I don't care how these owners became the owner. Whether a feudal king bought all the land he rules over or took it by force, feudalism inherently is a system of coercion. Therefore what matters is how owners can and will employ their ownership rights to dictate to others how they can acquire their needs. In ancapistan it is theoretically possible and permitted to buy up vast swathes of land and to literally implement feudalism there. And if theoretically almost all land is owned in this manner, and you only get to choose who your feudal lord is, you can impossibly escape this coercion.
Any system which allows this cannot claim to not be coercive. Ancap allows coercion by private actors and even backs this up by force (enforcement of ownership rights).
That is why I say that only a system in which ownership rights do not exist can be non-coercive. If it is legal for anyone to start using unused land, and illegal for anyone to forcibly take over land that is currently being used by another, only then is there no coercion. Only then is every land "owner" also the producer of food. Only then can you claim that in all cases, you either produce food yourself or you must exchange something to an individual who themselves laboured to produce the food. Only that is voluntary.

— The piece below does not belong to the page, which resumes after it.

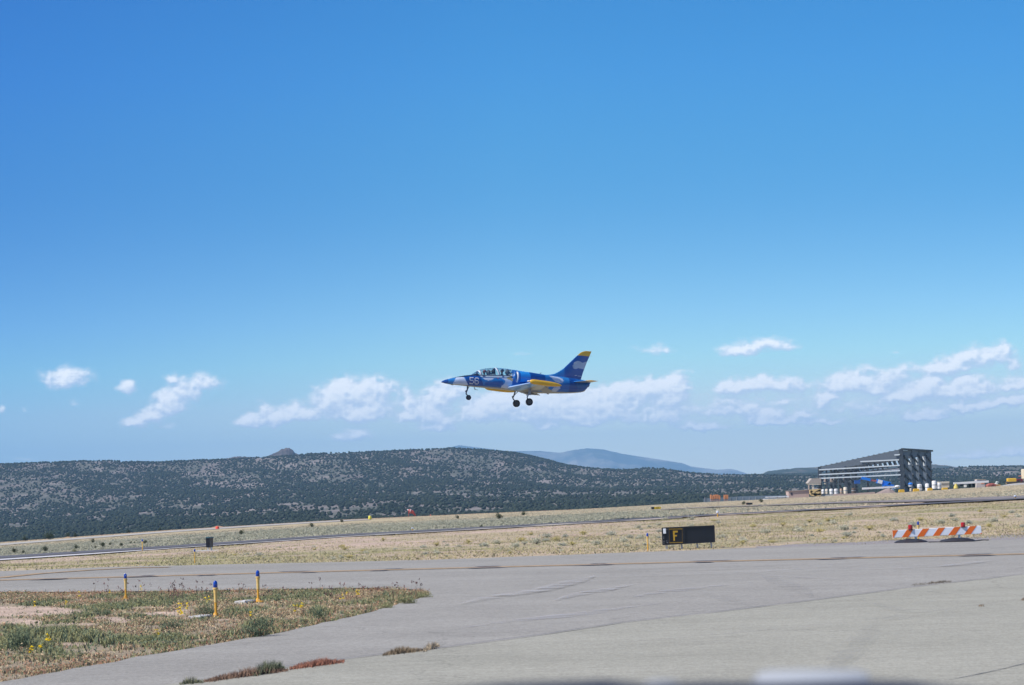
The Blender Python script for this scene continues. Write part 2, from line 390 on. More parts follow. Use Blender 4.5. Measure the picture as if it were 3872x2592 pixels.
# taxiway = area between the joint / island and the far edge
poly = list(far_w) + [np.array([FARE[-1][0] + 30, FARE[-1][1] + 0.5]), np.array([JOINT[-1][0] + 40, JOINT[-1][1] + 12])] + joint_w[::-1]
lf = np.array([-45, JOINT[0][1] - 8]); poly += [lf, np.array([-45, ISL[-1][1] - 1])] + isl_w[::-1] + [np.array([-60, ISL[0][1]]), np.array([-60, FARE[0][1] - .5])]
flat_poly('taxiway', poly, 0.03, M_TAXI)
poly = joint_w + [np.array([JOINT[-1][0] + 40, JOINT[-1][1] + 12]), np.array([80, -40]), np.array([-60, -40]), lf]
flat_poly('apron', poly, 0.034, M_APRON)
# gravel verge at the far side on the right
gv = [(2690, 2086), (3000, 2074), (3400, 2062), (3872, 2046), (4700, 2018)]; gu = [(4700, 1996), (3872, 2022), (3600, 2036), (3300, 2050), (2950, 2066), (2690, 2081)]
gpoly = wob([G(*p)[:2] for p in gv], .05, .8, 5) + wob([G(*p)[:2] for p in gu], .45, .7, 6)
flat_poly('gravel', gpoly, 0.022, pm('gravel', (.26, .235, .22), .95, var=.35, scale=14))

def strip(name, pxs, width, z, mat, seed=0, amp=0.0, kind='structure'):
    P = [G(u, v)[:2] for u, v in pxs]; pts = wob(P, amp, .8, seed); L = []; R = []
    r = np.random.default_rng(seed + 1)
    for i, p in enumerate(pts):
        d = pts[min(i + 1, len(pts) - 1)] - pts[max(i - 1, 0)]; d = d / np.linalg.norm(d); n = np.array([-d[1], d[0]])
        w = width * (1 + (r.normal(0, .12) if amp else 0))
        w *= min(1, (min(i, len(pts) - 1 - i) + .15) / 4) if 'scuff' in name else 1
        if amp and i in (0, len(pts) - 1): w *= .1
        L.append(p + n * w / 2); R.append(p - n * w / 2)
    V = [(*p, z) for p in L] + [(*p, z) for p in R]; m = len(L)
    o = np_obj(name, V, [(i, m + i, m + i + 1, i + 1) for i in range(m - 1)], mat); tag(o, kind=kind); return o
M_LINE = pm('orange_line_paint', (.36, .25, .14), .8, var=.25, scale=3)
M_TAR = pm('tar', (.085, .085, .10), .7, var=.2)
def fade_mat(name, col, lo, hi, scale, stretch, top=.6):
    m, t, b = mk(name); b.inputs['Base Color'].default_value = (*col, 1); b.inputs['Roughness'].default_value = .95
    tc = N(t, 'ShaderNodeTexCoord'); mp = N(t, 'ShaderNodeMapping'); mp.inputs['Scale'].default_value = stretch; n = N(t, 'ShaderNodeTexNoise'); n.inputs['Scale'].default_value = scale; n.inputs['Detail'].default_value = 6
    mr = N(t, 'ShaderNodeMapRange'); mr.inputs[1].default_value = lo; mr.inputs[2].default_value = hi; mr.inputs[3].default_value = 0; mr.inputs[4].default_value = top
    t.links.new(tc.outputs['Object'], mp.inputs[0]); t.links.new(mp.outputs[0], n.inputs['Vector']); t.links.new(n.outputs[0], mr.inputs[0]); t.links.new(mr.outputs[0], b.inputs['Alpha'])
    return m
M_SCUFF = fade_mat('pale_scuff', (.42, .41, .41), .38, .7, .9, (1, 2.5, 1), .6)
M_DSCUFF = fade_mat('dark_scuff', (.19, .19, .195), .35, .75, .7, (.8, 2, 1), .16)
CL = [(-700, 2216), (0, 2199), (500, 2186), (1000, 2172), (1700, 2154), (2350, 2137), (3000, 2121), (3500, 2109), (3872, 2100), (4500, 2084)]
strip('taxiway_centre_line', CL, .8, .040, M_LINE)
strip('turn_line', [(-500, 2215), (0, 2190), (150, 2174), (340, 2161), (508, 2152), (640, 2150)], .5, .044, M_LINE)
def seg_on(pl, u0, u1, dv=0):
    us = np.array([p[0] for p in pl]); vs = np.array([p[1] for p in pl]); k = np.linspace(u0, u1, 6); return [(u, np.interp(u, us, vs) + dv) for u in k]
for i, (u0, u1, dv) in enumerate([(-60, 0, 2), (150, 260, 2), (100, 240, -25 * 0 + 3), (475, 600, 2), (530, 590, -2), (740, 820, 3), (1050, 1180, -2), (1130, 1200, 3), (1395, 1470, 3), (1450, 1530, -2), (1760, 1920, 3), (1790, 1900, -2), (2160, 2330, 3), (2230, 2300, -2), (2600, 2780, -2), (2620, 2700, 3), (3080, 3210, 3), (3130, 3280, -2), (3620, 3770, 3), (3640, 3760, -2)]):
    strip('crack_seal', seg_on(CL, u0, u1, dv), .42, .048, M_TAR, seed=i, amp=.03)
for i, pxs in enumerate([[(1746, 2383), (1950, 2356), (2190, 2331), (2350, 2307), (2500, 2290)], [(2386, 2267), (2500, 2247), (2640, 2230), (2850, 2209)], [(2880, 2183), (3000, 2190), (3160, 2197)], [(2080, 2285), (2160, 2262), (2330, 2230), (2420, 2214)],
                         [(2760, 2172), (2900, 2166), (3150, 2150)], [(3350, 2160), (3560, 2150), (3800, 2122)], [(1720, 2300), (1850, 2270), (2050, 2240), (2250, 2186)]]):
    strip('pale_scuff', pxs, .9 if i in (0, 1) else .6, .040 + i * .004, M_SCUFF, seed=20 + i, amp=.0)
for i, pxs in enumerate([[(2640, 2247), (2760, 2280), (2830, 2305)], [(2880, 2185), (2990, 2228), (3080, 2272)], [(1760, 2210), (2300, 2190), (2900, 2172), (3800, 2140)], [(2000, 2178), (2700, 2160), (3500, 2140)]]):
    strip('dark_scuff', pxs, .5 if i < 2 else .9, .070 + i * .004, M_DSCUFF, seed=40 + i, amp=.0)
for i, pxs in enumerate([[(3250, 2285), (3420, 2325), (3560, 2326), (3872, 2280)], [(2000, 2480), (2500, 2440), (2900, 2405), (3300, 2362), (3600, 2320)], [(3100, 2592), (3250, 2440), (3320, 2360)]]):
    strip('dark_scuff', pxs, .35, .082 + i * .004, M_DSCUFF, seed=60 + i, amp=.0)
strip('joint_crack', JOINT_PX[2:], .045, .052, pm('joint_tar', (.15, .15, .155), .9, var=.3, scale=6), seed=9, amp=.02)  # thin tar strip along the crack between taxiway and apron
strip('pavement_crack', [(3560, 2590), (3700, 2562), (3780, 2545), (3880, 2520), (4200, 2455)], .02, .040, M_TAR, seed=5, amp=.012)

# strips draped on the sloping ground beyond the taxiway
def draped(name, pxs, hw, mat, lift=.06, n=160):
    """pxs (u, v centre, half height in source pixels)"""
    us = [p[0] for p in pxs]; V = []; k = np.linspace(us[0], us[-1], n)
    for u in k:
        v = np.interp(u, us, [p[1] for p in pxs]); w = np.interp(u, us, [p[2] for p in pxs])
        A_, B_ = hit(u, v + w, 85, 1000), hit(u, v - w, 85, 1000)
        for s_ in (0, .33, .67, 1):
            x = A_[0] + (B_[0] - A_[0]) * s_; y = A_[1] + (B_[1] - A_[1]) * s_; V.append((x, y, float(zg(x, y)) + lift))
    o = np_obj(name, V, grid_faces(n, 4), mat); tag(o, kind='structure'); return o
rp = [(u, v) for u, v in RUN_PX]
draped('runway', [(-600, 2134, 5.5), (0, 2113, 5), (640, 2073, 4.2), (1290, 2029.5, 3.4), (1936, 1994.5, 2.7), (2580, 1959, 2.4), (3200, 1926, 2.4), (3872, 1890, 2.4), (4500, 1860, 2.4)], 0, M_OUTER, .10)
draped('runway_edge_line', [(-600, 2144, 4), (0, 2120.5, 3), (320, 2100, 2.2), (640, 2078, 1.0), (1290, 2034, .9), (1936, 1998, .7), (2580, 1962, .5)], 0, pm('white_line_paint', (.55, .53, .52), .8, var=.2), .07)
draped('gravel_road', [(-600, 2106, 5), (0, 2061, 3.2), (640, 2012, 3.0), (1000, 1988, 2.6), (1290, 1971, 2.2), (1400, 1966, 1.2)], 0, pm('gravel_road', (.40, .37, .32), .95, var=.15, scale=.5), .08)
draped('far_taxiway', [(2500, 1930, .8), (2640, 1922.5, 1.0), (2900, 1914, 1.3), (3200, 1903, 3.0), (3500, 1897, 4.5), (3872, 1884, 5.5), (4500, 1858, 6)], 0, pm('far_asphalt', (.20, .175, .165), .95, var=.18, scale=.3), .09)

# ------------------------------------------------------------------ distant hills
def ridge(name, pxs, Y, depth, mat, base_drop=60, n=260, jag=0.0, a_ext=0.0, nrow=14):
    c = curve(pxs); A = sorted(tan_az_el(u, v)[0] for u, v in pxs); a = np.linspace(A[0] - a_ext, A[-1] + a_ext, n)
    top = HC + c(a) * Y + (fbm(a * 900, a * 0 + 2, 4) - .5) * jag
    s = np.linspace(0, 1, nrow); V = []
    for k in s:           # foot in front, crest, then the far side
        y = Y - depth * (1 - k) if True else Y
        g = (fbm(a * 220 + k * 2.0, np.full_like(a, k * 3.0), 4) - .5) * (top + base_drop) * .25 * (k * (1 - k) * 4)
        z = -base_drop + (top + base_drop) * (k ** 1.15) + g
        z = np.minimum(z, HC + (top - HC) / Y * y * 1.0 - (1 - k) * 3) if True else z
        V.append(np.stack([a * y, np.full_like(a, y), z], -1))
    for k in (.5, 1):
        y = Y + depth * k; V.append(np.stack([a * y, np.full_like(a, y), -base_drop + (top + base_drop) * (1 - k)], -1))
    o = np_obj(name, np.concatenate(V), grid_faces(nrow + 2, n), mat, smooth=True); return tag(o, kind='structure')
def hill_mat(name, c0, c1, scale, lo=.4, hi=.6, stretch=(1, 1, 1)):
    m, t, b = mk(name); tc = N(t, 'ShaderNodeTexCoord'); mp = N(t, 'ShaderNodeMapping'); mp.inputs['Scale'].default_value = stretch
    n = N(t, 'ShaderNodeTexNoise'); n.inputs['Scale'].default_value = scale; n.inputs['Detail'].default_value = 9; n.inputs['Roughness'].default_value = .6
    r = N(t, 'ShaderNodeValToRGB'); r.color_ramp.elements[0].position = lo; r.color_ramp.elements[1].position = hi
    r.color_ramp.elements[0].color = (*c0, 1); r.color_ramp.elements[1].color = (*c1, 1)
    t.links.new(tc.outputs['Object'], mp.inputs[0]); t.links.new(mp.outputs[0], n.inputs['Vector']); t.links.new(n.outputs[0], r.inputs[0]); t.links.new(r.outputs[0], b.inputs['Base Color'])
    b.inputs['Roughness'].default_value = 1; b.inputs['Specular IOR Level'].default_value = 0; return m
M_MTN = hill_mat('mountain_slope', (.05, .07, .07), (.24, .22, .19), .0012, .50, .62, (1, .5, 1.6))
M_HILL = hill_mat('far_hill_slope', (.04, .05, .035), (.24, .19, .16), .006, .48, .66, (1, .6, 2))
M_BUTTE = hill_mat('butte_rock', (.045, .042, .042), (.12, .10, .10), .03, .4, .6, (1, 1, .4))
ridge('mountain', [(1400, 1740), (1560, 1722), (1640, 1704), (1697, 1693), (1736, 1684), (1780, 1690), (1841, 1697), (1923, 1707), (2044, 1706), (2116, 1713), (2171, 1702), (2221, 1696), (2281, 1700), (2353, 1717), (2446, 1731), (2580, 1752), (2613, 1765), (2663, 1771), (2712, 1777), (2762, 1774), (2784, 1778), (2830, 1794), (2900, 1812)], 24000, 4000, M_MTN, base_drop=60, jag=0)
ridge('far_hill', [(2800, 1815), (2860, 1800), (2883, 1791), (2905, 1782), (2966, 1775), (3021, 1770), (3098, 1768), (3250, 1764), (3400, 1760), (3523, 1757), (3573, 1759), (3611, 1767), (3655, 1767), (3738, 1763), (3872, 1760), (4100, 1752), (4500, 1745)], 7600, 1200, M_HILL, base_drop=40, jag=3)
ridge('far_mountain', [(3660, 1785), (3700, 1768), (3740, 1762), (3762, 1766), (3790, 1765), (3810, 1764), (3850, 1772)], 23000, 1200, M_MTN, base_drop=40)
ridge('butte', [(780, 1762), (859, 1734), (890, 1727), (909, 1726), (960, 1731), (1000, 1728), (1024, 1722), (1046, 1711), (1060, 1702), (1074, 1696), (1084, 1694), (1095, 1695), (1106, 1703), (1116, 1713), (1126, 1719), (1150, 1722), (1165, 1716), (1178, 1712), (1192, 1716), (1215, 1725), (1260, 1745)], 5600, 500, M_BUTTE, base_drop=0, jag=4, n=300)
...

Capitalism cannot exist without coercion because ownership rights inherently require coercion to enforce them. If I own a house but leave it empty and live elsewhere, squatters have to be forcibly removed and denied access to that home in order to protect my ownership rights. It does not matter whether the state or a private actor enacts this violence towards the squatter. The point is it requires (a threat of) violence, always. So ancap cannot claim to be non coercive. Any system with ownership rights cannot claim such. Or perhaps a system in which ownership rights only exist as long as you actually use the good you own, and expire after a set period of not using it. F.e. I can leave a house empty for a year before my ownership rights expire and the house becomes res nullius.
By the way: I want to clarify that a mistake many make is thinking that capitalism = free market. No. Capitalism is only one specific TYPE of free market, which places emphasis on ownership rights and thereby enables use of capital to acquire ownership over anything and passively generate income. There are many ways to organise a free market because yes, even free market functions based on rules. And choices can be made in regards to those rules.